The devil, of course, will be in the details.  The signal systems on the Subway and El might need upgrades to be compatible with automated operation, as might the control systems on board the M-4 and B-IV fleets.  There is also the slim chance that the system turns out to be buggy or just a lemon, like the CBTC system installed by AdTranz in the Subway-Surface tunnel years ago.  If that happens, which is unlikely, but possible, SEPTA would need an exit clause to tear out or replace the PSDs, without getting sued for TIS’s expected revenue from future advertisements.  Speaking of advertisements, some people will hate them, but they’re for a good cause, and are hardly as disruptive as renaming an entire station.

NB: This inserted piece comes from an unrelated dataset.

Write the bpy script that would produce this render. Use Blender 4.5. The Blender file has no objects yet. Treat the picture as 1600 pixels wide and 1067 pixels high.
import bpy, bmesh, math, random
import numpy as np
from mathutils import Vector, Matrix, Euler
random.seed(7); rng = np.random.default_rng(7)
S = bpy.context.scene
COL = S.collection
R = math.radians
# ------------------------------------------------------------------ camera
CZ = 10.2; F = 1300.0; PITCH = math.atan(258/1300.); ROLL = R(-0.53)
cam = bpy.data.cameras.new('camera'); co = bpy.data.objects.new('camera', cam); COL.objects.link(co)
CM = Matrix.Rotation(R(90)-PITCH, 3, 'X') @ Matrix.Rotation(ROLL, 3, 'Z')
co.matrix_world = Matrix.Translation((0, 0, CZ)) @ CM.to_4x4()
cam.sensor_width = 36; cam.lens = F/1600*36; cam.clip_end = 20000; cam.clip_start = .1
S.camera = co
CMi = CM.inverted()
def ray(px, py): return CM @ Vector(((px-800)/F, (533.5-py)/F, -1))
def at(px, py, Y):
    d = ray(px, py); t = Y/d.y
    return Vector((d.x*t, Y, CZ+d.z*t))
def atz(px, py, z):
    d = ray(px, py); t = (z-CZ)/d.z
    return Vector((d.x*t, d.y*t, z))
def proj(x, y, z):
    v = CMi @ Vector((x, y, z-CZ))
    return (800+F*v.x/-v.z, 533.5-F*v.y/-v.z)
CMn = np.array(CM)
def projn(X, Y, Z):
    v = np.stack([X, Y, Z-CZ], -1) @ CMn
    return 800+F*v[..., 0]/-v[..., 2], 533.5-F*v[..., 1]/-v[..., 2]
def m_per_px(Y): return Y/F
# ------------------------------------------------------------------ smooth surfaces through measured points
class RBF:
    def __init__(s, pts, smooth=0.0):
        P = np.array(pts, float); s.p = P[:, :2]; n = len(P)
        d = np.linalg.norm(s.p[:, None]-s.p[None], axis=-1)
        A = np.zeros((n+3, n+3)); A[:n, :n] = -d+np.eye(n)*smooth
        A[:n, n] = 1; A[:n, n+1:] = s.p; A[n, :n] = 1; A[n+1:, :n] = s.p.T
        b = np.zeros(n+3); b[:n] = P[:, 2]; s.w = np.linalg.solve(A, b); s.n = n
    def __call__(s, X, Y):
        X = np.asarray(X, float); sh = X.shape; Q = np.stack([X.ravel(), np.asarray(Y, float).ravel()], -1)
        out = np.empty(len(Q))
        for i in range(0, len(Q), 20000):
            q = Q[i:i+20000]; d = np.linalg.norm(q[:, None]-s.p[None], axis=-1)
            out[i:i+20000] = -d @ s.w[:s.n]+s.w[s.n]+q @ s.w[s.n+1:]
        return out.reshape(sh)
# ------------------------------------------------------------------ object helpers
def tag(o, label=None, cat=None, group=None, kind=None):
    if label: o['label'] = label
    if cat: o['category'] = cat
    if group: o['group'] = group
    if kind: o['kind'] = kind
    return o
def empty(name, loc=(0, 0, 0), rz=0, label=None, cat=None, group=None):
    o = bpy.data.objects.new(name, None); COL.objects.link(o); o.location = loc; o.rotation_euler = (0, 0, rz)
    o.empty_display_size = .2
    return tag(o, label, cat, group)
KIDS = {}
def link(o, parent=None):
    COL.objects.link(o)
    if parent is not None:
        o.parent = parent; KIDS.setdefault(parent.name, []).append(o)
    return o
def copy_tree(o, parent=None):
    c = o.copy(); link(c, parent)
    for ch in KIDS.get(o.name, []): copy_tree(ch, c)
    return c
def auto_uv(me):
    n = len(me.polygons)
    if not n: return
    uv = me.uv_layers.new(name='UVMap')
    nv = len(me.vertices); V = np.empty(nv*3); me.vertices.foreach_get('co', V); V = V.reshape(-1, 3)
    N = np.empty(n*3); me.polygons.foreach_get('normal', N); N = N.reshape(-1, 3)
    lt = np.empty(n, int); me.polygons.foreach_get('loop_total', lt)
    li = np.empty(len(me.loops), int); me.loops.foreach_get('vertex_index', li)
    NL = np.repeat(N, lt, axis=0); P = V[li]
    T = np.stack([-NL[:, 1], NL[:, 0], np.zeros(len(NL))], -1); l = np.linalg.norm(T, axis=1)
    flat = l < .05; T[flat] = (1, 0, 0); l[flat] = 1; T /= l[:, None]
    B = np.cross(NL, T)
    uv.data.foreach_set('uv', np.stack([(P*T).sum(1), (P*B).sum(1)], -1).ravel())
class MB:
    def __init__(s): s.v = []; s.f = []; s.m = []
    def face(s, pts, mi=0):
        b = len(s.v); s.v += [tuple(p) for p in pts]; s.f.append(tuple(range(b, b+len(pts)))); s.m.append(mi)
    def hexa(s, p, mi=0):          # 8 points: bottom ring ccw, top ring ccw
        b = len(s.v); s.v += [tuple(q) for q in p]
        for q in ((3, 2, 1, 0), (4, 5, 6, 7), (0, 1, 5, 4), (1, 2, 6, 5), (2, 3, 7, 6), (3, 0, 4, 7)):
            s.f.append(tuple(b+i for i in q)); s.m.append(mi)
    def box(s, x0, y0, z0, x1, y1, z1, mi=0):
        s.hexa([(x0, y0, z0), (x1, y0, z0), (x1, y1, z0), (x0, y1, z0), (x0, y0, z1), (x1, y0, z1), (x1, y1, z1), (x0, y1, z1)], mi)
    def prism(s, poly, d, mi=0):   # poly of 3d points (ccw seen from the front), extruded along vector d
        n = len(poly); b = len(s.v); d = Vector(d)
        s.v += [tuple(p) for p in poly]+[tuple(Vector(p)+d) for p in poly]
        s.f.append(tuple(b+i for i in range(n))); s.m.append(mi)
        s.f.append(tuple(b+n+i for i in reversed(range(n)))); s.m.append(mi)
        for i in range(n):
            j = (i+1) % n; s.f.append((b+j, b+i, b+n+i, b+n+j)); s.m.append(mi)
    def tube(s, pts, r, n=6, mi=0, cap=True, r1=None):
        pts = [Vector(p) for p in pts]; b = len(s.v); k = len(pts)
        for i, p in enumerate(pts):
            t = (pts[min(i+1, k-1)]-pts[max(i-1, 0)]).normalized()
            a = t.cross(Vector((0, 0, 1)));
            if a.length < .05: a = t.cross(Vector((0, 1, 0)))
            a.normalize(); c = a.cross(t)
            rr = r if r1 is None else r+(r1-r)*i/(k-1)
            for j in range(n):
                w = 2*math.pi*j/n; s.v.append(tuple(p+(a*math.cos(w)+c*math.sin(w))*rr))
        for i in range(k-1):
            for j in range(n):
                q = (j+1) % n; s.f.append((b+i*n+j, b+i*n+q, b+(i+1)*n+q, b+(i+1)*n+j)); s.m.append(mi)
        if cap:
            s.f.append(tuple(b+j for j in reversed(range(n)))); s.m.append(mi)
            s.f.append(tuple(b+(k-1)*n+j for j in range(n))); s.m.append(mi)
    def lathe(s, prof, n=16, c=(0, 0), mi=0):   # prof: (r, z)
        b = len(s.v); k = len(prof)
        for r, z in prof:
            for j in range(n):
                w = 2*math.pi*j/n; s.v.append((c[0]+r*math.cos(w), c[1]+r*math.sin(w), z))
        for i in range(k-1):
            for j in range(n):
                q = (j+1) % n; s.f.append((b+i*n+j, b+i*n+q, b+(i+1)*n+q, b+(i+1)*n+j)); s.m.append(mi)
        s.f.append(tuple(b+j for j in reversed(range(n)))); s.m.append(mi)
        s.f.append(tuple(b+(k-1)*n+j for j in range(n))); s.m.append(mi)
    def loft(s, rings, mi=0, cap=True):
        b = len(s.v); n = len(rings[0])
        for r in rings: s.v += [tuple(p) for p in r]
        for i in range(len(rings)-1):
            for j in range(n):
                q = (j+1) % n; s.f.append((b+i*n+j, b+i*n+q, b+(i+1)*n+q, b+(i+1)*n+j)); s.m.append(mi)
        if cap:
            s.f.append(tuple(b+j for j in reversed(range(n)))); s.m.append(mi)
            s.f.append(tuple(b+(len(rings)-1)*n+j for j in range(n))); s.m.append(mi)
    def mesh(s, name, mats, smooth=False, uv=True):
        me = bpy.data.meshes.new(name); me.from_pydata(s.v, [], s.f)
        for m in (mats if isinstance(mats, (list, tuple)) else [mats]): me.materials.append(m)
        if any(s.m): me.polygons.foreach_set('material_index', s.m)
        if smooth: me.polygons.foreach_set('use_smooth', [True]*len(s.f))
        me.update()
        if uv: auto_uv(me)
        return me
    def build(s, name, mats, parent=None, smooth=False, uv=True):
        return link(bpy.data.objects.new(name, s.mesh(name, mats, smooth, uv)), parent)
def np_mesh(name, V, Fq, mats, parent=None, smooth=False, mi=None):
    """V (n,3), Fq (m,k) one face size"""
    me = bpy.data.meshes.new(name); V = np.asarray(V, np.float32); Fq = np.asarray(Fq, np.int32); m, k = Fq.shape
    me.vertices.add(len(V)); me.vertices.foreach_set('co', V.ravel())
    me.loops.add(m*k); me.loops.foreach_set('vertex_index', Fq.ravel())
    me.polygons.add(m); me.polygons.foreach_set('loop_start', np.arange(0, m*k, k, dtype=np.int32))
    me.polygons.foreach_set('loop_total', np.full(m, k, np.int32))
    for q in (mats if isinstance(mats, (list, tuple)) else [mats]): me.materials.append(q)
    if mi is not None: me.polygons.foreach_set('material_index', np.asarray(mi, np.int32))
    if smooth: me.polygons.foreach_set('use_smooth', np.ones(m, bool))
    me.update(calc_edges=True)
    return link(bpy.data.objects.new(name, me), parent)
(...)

TWU 234 will also be a stumbling block, insofar as they can be expected to object to anything that is potentially the first step to automating any of their members out of a job.  However, automation, even driverless operation in daily service, does not mean the elimination of all train driver positions.  For example: trips in, out, and within train yards are typically always handled by humans.  Also, TWU leadership might want to talk to veteran operators among their rank-and-file about the psychological toll of being at the controls of a train involved in a passenger fatality incident.  Mostly, it will be worth whatever fight SEPTA and its riders have to wage with the TWU, to get to driverless operation. I hope it won’t require much of a fight, but if it should even precipitate a strike, so be it.  PSDs are the best improvement SEPTA can make for itself, its workers, and (most importantly), the public it serves.